Starting (0 total xp earned): Miss Doyle, 1 A Chance Encounter

Early upgrades (8 total xp earned): 2 Summoned Hound, 2nd A Chance Encounter, 1 Charisma, 1 Alter Fate (3) (with 2 xp not being counted due to Arcane Research)

The core upgrades (15 total xp earned): 1 Quick Learner, 1 Cherished Keepsake, 2 Sharp Vision.

Late upgrades (25 total xp earned): The decklist.

Luxury upgrades (36 total xp earned): Almost certainly 2+ re-purchased cherished keepsakes, the second Brute Force, 2 Strength in Numbers (note that Arcane Research means it's always ), and 2 Lucky! (3).

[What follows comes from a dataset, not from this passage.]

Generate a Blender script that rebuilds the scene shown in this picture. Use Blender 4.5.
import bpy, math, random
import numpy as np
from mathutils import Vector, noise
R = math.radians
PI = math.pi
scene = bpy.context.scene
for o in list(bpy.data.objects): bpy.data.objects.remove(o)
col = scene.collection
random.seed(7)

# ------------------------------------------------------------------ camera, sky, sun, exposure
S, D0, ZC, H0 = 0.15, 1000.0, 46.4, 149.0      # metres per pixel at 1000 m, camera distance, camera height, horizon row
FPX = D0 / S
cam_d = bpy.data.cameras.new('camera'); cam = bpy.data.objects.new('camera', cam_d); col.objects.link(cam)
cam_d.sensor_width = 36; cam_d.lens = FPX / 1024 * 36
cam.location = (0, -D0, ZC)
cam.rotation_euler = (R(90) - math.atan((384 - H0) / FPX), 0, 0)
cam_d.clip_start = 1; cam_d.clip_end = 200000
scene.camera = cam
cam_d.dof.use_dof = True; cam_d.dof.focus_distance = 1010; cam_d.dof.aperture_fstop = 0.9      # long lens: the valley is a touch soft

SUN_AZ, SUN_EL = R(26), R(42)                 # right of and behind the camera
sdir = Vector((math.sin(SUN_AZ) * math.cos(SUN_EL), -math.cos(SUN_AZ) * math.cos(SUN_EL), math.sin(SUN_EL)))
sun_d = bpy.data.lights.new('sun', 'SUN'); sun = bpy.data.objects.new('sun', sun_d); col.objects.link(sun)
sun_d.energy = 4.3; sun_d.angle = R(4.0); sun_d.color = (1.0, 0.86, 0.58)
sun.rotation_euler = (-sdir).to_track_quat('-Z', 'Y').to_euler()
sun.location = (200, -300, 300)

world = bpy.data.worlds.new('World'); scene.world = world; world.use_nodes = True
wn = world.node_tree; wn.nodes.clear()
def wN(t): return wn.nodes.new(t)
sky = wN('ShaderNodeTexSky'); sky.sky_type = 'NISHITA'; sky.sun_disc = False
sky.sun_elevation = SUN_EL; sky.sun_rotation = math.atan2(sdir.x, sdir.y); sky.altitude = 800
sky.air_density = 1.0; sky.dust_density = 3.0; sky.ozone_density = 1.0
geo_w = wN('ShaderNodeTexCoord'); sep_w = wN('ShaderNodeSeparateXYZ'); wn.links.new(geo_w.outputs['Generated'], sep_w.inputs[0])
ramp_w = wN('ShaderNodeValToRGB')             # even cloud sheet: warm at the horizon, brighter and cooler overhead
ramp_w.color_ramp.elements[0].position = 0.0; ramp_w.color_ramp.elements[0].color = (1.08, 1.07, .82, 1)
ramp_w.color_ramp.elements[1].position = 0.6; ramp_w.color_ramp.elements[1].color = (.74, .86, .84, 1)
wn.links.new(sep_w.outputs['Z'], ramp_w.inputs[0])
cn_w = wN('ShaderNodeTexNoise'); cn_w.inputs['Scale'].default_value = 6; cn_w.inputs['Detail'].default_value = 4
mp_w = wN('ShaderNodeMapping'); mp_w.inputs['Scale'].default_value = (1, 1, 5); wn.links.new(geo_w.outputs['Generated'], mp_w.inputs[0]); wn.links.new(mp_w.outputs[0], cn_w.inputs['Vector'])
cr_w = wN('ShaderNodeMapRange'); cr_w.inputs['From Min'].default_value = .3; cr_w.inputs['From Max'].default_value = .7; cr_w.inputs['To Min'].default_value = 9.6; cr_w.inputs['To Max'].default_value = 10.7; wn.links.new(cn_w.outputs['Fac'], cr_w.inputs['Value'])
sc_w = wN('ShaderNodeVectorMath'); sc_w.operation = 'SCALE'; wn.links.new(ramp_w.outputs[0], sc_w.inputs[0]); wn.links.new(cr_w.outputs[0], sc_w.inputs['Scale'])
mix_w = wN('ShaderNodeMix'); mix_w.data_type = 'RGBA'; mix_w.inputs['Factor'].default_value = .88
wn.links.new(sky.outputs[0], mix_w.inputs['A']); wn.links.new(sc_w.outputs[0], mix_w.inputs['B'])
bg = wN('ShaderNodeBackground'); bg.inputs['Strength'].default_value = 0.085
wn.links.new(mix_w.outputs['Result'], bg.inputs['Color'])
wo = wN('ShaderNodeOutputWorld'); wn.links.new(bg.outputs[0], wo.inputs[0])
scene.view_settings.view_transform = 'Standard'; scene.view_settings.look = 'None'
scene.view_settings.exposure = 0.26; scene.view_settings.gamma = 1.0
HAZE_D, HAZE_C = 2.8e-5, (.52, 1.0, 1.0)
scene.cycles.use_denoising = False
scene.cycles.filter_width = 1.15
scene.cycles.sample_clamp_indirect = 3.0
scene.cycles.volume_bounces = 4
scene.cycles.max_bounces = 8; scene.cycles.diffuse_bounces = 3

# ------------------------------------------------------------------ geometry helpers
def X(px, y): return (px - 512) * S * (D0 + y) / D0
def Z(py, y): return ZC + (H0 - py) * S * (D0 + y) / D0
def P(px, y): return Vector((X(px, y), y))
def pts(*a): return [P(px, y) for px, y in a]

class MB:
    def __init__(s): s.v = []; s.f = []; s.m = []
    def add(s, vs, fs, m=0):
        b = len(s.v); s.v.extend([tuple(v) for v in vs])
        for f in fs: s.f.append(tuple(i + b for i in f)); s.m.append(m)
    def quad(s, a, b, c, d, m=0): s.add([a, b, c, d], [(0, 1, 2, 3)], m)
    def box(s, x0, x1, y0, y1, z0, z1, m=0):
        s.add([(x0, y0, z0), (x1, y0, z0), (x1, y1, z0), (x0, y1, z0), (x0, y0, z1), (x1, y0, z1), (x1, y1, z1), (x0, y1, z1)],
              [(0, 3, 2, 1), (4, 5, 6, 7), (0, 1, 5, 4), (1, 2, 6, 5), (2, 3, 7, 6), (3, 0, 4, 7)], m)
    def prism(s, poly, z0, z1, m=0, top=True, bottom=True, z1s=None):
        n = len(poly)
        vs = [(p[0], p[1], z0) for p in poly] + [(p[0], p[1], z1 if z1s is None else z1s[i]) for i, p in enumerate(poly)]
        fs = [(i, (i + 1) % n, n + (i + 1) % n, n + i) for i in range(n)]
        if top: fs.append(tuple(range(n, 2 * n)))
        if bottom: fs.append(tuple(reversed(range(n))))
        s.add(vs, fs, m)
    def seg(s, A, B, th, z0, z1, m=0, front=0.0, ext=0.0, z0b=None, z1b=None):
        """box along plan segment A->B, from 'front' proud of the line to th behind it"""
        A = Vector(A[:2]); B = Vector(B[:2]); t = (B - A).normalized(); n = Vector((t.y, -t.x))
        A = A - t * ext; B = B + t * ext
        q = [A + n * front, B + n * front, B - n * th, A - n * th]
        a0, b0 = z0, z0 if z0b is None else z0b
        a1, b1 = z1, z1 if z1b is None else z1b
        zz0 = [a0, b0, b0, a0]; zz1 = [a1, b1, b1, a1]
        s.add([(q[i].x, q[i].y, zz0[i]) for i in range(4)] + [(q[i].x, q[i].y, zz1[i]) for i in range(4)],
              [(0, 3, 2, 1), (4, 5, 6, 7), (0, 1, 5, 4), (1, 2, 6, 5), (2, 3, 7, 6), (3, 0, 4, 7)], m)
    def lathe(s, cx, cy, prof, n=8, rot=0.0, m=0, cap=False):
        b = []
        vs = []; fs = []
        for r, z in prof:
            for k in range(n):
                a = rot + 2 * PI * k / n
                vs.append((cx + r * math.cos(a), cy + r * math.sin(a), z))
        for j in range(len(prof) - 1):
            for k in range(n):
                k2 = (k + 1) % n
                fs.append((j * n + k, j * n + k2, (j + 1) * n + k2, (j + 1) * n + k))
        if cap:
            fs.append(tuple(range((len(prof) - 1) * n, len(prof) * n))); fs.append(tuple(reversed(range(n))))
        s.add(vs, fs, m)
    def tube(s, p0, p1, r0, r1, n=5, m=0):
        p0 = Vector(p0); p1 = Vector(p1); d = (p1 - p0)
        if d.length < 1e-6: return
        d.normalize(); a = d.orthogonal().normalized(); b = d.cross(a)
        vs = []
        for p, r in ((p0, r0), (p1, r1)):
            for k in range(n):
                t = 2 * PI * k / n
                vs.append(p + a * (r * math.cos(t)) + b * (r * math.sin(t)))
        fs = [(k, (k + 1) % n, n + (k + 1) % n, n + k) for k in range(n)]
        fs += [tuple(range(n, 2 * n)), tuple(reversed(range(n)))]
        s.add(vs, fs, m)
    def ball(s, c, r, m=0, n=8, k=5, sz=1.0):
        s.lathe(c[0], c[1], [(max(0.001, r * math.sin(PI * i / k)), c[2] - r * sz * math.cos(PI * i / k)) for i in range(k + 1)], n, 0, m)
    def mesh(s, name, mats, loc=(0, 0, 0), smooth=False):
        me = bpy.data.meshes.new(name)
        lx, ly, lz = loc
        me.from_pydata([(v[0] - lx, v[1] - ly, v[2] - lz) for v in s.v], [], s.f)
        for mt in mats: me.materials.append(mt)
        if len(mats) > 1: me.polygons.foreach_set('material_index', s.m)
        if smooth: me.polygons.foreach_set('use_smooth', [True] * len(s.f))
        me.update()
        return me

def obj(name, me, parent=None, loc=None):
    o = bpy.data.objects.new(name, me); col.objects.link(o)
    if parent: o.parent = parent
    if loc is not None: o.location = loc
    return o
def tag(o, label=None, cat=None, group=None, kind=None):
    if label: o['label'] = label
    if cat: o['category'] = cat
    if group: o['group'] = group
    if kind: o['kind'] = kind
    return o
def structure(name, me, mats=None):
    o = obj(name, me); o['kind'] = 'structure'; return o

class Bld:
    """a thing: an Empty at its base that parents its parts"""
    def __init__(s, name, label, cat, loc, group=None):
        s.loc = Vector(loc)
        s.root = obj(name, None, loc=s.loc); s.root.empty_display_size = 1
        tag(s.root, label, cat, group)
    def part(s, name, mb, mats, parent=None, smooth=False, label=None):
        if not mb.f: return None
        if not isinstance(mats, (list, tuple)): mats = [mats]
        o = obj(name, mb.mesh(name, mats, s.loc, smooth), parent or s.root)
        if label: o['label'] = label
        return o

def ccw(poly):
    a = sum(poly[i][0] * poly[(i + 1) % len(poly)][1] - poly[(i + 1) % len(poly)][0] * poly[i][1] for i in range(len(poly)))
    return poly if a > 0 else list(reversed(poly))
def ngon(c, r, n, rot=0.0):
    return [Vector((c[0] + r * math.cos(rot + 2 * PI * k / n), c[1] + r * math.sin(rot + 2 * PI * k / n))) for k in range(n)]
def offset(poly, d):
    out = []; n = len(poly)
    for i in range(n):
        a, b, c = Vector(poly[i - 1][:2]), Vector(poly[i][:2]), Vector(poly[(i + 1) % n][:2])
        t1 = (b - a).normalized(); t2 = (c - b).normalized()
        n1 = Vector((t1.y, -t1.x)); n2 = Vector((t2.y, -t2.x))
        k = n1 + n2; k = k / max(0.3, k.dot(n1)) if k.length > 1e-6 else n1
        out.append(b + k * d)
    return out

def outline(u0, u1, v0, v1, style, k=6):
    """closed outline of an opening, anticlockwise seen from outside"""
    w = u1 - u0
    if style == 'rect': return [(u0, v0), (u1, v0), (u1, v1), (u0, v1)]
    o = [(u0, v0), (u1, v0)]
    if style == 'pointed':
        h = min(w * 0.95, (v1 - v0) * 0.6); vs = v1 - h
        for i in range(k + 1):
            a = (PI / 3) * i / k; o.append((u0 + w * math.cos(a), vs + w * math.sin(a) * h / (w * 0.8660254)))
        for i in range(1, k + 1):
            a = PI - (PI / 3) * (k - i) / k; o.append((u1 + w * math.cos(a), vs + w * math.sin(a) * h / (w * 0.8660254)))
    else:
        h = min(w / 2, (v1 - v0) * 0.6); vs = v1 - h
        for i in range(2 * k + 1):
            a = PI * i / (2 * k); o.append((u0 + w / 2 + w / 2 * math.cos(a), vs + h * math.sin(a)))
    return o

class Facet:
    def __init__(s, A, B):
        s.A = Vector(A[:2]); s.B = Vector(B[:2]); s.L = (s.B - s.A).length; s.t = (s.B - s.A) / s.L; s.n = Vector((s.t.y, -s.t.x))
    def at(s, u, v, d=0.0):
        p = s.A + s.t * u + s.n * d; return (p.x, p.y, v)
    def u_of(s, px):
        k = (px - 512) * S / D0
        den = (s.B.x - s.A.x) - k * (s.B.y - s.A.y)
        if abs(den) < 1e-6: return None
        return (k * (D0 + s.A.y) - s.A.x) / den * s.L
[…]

Spell upgrades: All three upgrades are great! Reducing the resource cost of slip makes it play nice with dark horse and this build runs on tight resource margins. Alter fate has the strongest effect, but tends to actually increase the resource demands on the deck (do not ever add the 1 xp version without immediately upgrading it). The ward of protection upgrade significantly increases the odds that Patrice can actually make use of it since she has such a short window where it's available. Overall, I prioritize the first copy of Alter Fate, then Slip, the second Alter Fate, and finally Ward of Proection. I generally hope to upgrade the keepsakes before I upgrade the wards since increasing the breadth on ward increases the amount of testless horror we take. If I know another investigator will want the upgraded wards, I usually let them have it and just accept that each Arcane Research will only net 4 xp. Since the two hounds take up your arcane slots, you cannot run any of the spell assets, but you want the horror so it's fine.


Author's note

This deck came about by noticing the powerful synergy between Summoned Hound and A Chance Encounter, then wondering which investigator would make the best home for the pair. Patrice is actually one of the only gators who can run the combo (the others are Agnes Baker, Charlie Kane, and Lola Hayes), and is clearly the standout from among them.

Of those characters, Patrice:

-Sees the largest volume of cards, allowing her to leash the beast as quickly and consistently as possible.

-Functions before you're set up thanks to her natural affinity for skill cards (Agnes and Charlie are basically non-functional before setup; Lola is lola and I have no idea how to make her work).

-Runs the volume of skill cards that lets you beat hard tests (like 5-shroud locations) when the base-5 check isn't enough to get it done on its own.

Plus, she just looks like she'd enjoy her time snuggling with her pets.


Shout-out to /u/UndeadWeasel9 for pointing out that Horses are in fact animals.